Later in the day, Kremlin spokesman Dmitry Peskov clarified that Putin meant that neo-Nazism "rears its head" in Europe and it is "quite obvious."

"It is no secret that neo-Nazis rear their heads in European countries, and Europeans are fighting them. Of course, this is unacceptable for our country. In Ukraine, in some Baltic states, we also see same neo-Nazis. The Galicia Division [of Waffen-SS] marched through Kiev very recently. These manifestations are quite obvious," Peskov told the Govorit Moskva radio station.

In April, the Russian Investigative Committee announced its plans to create a joint investigative team with Germany for conducting a probe into Nazi crimes and has since reaffirmed its readiness to provide all necessary assistance to the relevant German bodies. A German senior prosecutor in charge of investigating the Nazi-era crimes confirmed to Sputnik that Berlin was preparing new requests to Russia.
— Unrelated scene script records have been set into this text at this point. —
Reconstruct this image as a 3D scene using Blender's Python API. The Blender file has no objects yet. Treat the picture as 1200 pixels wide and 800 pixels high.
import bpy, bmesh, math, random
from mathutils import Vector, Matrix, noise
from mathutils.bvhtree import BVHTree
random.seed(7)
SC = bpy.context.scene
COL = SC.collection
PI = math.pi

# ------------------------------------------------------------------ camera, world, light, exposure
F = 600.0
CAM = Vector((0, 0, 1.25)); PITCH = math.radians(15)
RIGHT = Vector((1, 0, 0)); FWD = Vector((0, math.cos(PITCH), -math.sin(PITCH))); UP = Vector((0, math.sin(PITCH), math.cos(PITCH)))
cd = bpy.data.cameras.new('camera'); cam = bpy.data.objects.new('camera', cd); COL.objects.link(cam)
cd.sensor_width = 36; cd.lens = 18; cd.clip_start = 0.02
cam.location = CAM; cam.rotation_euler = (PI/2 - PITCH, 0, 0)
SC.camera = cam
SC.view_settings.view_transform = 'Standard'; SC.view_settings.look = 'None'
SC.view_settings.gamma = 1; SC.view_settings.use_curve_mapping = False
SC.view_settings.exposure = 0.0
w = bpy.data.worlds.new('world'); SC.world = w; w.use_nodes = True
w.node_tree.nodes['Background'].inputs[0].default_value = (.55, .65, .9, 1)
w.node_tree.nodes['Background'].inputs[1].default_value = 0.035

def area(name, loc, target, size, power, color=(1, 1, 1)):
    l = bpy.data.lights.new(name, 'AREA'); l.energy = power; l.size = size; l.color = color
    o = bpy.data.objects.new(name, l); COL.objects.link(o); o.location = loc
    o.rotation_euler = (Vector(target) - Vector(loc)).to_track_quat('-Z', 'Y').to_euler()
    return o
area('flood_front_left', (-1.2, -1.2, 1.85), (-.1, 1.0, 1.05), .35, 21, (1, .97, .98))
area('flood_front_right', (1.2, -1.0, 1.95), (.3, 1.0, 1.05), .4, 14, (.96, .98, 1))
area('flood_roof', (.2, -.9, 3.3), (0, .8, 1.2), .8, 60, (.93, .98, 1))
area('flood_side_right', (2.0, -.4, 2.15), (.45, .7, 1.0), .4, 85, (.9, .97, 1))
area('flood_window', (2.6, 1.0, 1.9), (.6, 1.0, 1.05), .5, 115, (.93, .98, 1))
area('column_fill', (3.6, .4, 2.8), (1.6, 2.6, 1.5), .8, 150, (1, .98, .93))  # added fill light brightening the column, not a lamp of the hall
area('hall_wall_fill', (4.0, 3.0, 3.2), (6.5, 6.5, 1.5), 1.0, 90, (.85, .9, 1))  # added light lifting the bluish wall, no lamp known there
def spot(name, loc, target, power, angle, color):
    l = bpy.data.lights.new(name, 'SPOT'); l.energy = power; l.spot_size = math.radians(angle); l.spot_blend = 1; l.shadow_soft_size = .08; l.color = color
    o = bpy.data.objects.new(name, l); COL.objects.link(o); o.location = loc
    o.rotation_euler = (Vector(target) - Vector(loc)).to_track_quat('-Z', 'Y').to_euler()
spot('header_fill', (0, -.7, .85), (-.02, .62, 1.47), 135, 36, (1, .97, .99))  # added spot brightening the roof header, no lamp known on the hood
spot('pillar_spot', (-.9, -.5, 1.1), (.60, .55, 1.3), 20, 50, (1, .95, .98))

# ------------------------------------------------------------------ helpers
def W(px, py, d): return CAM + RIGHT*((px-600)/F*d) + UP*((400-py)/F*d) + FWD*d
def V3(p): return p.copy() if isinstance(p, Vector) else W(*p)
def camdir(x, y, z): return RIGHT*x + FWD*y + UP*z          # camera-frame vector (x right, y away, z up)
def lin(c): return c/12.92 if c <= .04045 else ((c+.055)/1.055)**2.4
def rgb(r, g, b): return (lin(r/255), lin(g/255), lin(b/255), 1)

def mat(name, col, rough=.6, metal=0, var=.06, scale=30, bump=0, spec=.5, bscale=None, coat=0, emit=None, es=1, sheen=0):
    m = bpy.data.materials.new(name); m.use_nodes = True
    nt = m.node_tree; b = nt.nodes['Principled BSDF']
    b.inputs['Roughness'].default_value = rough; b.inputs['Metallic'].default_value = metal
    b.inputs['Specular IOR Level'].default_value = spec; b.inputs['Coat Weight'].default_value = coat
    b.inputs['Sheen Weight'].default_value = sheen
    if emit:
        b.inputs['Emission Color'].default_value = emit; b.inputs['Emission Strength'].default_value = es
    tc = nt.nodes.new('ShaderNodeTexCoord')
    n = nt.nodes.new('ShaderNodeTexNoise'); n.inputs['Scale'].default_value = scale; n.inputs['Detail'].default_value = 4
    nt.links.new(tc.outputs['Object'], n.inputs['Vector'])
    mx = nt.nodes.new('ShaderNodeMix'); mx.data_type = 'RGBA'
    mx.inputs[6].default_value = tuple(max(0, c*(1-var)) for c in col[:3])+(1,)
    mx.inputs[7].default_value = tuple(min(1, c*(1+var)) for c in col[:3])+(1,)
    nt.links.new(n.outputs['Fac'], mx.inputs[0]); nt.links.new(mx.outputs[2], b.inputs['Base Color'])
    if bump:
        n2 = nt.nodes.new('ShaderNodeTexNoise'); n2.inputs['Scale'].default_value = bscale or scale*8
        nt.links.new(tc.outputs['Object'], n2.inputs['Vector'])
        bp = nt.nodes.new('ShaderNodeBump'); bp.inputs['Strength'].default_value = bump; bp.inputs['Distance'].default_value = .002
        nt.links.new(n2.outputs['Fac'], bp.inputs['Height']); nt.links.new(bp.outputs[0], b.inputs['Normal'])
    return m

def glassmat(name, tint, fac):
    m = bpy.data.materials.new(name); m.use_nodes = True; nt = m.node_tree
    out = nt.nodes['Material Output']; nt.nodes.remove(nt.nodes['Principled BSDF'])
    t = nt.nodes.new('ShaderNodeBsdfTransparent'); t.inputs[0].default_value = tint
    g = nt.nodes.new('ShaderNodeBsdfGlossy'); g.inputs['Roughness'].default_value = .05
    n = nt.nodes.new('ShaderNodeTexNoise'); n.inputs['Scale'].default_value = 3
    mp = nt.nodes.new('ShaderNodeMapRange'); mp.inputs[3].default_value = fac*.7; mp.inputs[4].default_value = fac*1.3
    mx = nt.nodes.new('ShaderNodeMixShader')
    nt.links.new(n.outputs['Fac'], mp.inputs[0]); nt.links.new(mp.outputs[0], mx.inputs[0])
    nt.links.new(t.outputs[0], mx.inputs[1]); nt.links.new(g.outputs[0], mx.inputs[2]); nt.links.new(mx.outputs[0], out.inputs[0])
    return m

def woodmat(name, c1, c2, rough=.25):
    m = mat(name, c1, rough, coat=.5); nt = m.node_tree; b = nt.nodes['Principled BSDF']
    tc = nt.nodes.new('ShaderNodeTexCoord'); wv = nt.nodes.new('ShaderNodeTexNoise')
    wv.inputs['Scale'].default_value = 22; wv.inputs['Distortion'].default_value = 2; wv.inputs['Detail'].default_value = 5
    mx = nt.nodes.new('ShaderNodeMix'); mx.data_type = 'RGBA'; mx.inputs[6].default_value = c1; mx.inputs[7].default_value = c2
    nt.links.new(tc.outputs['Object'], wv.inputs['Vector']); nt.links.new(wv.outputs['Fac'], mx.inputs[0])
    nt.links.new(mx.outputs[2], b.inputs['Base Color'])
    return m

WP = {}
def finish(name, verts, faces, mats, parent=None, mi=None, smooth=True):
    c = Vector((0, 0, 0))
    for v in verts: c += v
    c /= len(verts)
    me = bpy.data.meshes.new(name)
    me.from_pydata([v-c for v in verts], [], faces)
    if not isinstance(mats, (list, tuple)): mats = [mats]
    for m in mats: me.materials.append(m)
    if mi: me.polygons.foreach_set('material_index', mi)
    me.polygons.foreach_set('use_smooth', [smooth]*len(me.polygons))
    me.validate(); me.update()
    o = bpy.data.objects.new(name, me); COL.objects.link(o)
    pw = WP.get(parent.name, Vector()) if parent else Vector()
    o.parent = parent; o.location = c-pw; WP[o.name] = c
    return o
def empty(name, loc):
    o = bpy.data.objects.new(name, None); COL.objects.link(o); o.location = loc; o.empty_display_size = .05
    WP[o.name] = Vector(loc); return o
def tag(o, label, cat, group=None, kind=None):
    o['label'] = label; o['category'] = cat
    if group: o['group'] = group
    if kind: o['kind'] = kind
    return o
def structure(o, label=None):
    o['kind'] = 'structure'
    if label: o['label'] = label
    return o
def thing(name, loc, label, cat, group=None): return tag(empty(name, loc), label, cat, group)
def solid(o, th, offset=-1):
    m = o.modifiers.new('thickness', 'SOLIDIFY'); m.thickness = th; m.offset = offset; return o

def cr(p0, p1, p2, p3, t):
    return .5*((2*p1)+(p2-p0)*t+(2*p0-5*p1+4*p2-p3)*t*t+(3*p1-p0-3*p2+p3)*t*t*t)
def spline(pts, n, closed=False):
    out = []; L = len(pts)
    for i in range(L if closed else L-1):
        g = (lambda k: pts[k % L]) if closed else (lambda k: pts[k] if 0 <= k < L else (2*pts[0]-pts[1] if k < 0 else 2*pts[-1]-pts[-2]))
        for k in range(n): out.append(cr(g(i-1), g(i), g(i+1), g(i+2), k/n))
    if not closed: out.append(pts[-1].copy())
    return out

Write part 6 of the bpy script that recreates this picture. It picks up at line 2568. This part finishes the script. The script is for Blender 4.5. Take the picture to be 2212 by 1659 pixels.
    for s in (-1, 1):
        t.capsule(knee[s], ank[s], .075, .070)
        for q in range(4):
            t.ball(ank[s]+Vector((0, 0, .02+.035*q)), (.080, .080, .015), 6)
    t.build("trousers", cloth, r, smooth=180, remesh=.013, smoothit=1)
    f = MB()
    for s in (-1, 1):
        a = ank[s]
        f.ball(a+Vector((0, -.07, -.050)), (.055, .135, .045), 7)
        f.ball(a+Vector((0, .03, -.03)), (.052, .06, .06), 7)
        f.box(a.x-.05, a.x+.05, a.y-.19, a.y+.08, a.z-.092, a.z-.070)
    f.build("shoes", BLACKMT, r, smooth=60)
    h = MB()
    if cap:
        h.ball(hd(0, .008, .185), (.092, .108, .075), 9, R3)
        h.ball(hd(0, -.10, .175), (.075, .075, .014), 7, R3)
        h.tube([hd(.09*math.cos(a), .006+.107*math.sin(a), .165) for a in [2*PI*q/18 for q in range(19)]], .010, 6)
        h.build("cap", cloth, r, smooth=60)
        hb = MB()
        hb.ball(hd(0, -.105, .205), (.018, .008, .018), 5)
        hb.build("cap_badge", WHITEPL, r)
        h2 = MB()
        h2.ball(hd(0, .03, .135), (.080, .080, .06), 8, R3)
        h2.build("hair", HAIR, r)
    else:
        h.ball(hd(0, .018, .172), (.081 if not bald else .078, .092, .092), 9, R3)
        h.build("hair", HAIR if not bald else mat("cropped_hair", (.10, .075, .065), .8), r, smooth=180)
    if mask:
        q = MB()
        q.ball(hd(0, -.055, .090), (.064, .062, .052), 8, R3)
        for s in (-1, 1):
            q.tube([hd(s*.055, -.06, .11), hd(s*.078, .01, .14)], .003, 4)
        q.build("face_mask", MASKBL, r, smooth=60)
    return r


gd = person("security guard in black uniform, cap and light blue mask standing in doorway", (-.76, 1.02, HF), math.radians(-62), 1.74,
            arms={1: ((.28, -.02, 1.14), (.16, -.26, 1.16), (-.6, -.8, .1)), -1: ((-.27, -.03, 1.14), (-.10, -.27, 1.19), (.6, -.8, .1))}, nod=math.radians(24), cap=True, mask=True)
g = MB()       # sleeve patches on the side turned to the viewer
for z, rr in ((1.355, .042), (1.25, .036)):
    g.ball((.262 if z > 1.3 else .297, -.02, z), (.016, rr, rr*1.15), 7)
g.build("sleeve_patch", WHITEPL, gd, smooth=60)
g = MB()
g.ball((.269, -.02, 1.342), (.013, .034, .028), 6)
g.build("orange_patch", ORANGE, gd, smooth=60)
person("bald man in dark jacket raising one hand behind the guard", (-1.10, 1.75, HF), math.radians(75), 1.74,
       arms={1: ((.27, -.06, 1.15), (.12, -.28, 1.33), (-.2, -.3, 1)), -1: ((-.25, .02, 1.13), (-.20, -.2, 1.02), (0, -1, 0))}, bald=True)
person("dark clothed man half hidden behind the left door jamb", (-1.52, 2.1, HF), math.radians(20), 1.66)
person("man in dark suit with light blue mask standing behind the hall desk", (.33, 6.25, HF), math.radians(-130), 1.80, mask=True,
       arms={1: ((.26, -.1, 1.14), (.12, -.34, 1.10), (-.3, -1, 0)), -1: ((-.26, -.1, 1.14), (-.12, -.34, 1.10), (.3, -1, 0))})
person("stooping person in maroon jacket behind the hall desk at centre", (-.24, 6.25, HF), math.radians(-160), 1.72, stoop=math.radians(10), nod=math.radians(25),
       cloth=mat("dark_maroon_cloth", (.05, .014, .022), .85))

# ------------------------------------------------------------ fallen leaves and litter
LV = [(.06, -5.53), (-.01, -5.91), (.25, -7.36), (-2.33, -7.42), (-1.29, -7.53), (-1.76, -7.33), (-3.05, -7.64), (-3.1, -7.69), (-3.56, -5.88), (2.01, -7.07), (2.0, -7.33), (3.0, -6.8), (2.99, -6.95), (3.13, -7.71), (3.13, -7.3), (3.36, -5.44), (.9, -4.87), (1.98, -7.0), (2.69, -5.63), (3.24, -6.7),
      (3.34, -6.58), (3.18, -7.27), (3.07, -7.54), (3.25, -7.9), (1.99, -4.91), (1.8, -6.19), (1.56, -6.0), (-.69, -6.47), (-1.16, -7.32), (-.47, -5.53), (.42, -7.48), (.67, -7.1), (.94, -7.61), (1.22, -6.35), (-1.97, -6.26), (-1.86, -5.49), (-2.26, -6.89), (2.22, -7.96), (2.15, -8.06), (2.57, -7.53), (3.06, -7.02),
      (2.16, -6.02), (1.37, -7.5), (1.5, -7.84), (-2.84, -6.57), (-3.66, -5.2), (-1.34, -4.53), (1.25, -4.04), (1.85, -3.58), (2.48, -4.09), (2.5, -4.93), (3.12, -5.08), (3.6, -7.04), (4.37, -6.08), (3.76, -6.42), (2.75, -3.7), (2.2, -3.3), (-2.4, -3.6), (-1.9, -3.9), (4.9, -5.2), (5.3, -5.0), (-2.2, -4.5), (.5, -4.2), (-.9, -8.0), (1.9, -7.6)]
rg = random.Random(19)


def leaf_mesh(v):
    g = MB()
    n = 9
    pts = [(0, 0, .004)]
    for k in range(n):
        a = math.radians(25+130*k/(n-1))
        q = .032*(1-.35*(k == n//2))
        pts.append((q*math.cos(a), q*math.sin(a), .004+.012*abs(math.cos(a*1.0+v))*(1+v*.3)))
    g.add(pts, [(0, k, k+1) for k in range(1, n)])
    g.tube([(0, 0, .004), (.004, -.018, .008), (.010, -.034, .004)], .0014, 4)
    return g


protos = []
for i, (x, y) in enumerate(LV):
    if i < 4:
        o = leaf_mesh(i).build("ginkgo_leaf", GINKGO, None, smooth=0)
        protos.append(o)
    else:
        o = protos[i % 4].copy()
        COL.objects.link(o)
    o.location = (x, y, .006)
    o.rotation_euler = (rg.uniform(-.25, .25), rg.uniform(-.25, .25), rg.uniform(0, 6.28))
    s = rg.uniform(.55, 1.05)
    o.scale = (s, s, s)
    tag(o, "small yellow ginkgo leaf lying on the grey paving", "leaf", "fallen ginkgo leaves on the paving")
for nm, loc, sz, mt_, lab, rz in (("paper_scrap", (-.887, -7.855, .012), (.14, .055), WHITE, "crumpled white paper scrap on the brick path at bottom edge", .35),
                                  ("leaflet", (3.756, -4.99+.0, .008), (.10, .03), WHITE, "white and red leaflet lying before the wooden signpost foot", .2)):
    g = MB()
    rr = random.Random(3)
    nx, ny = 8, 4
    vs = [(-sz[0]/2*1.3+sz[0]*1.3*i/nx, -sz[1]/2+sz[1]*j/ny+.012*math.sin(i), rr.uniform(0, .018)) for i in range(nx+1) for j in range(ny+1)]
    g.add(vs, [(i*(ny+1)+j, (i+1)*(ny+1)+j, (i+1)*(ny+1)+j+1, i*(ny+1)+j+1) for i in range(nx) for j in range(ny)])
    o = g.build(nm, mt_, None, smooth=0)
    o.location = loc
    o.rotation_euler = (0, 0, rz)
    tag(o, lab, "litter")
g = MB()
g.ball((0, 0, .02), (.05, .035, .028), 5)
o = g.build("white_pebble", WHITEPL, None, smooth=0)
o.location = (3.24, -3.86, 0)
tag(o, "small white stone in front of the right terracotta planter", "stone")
The Russian Investigative Committee also expressed willingness to assist Belarus in investigating crimes of genocide committed by Nazi occupants on its soil.

Russia's top investigator Alexander Bastrykin stressed Moscow's commitment to identifying and prosecuting all Nazi criminals and called for releasing their names and crimes even if they are dead, since "killings and genocide of civilians before or during a war are crimes against humanity and are not covered by any statute of limitations" under the Nuremberg Tribunal ruling.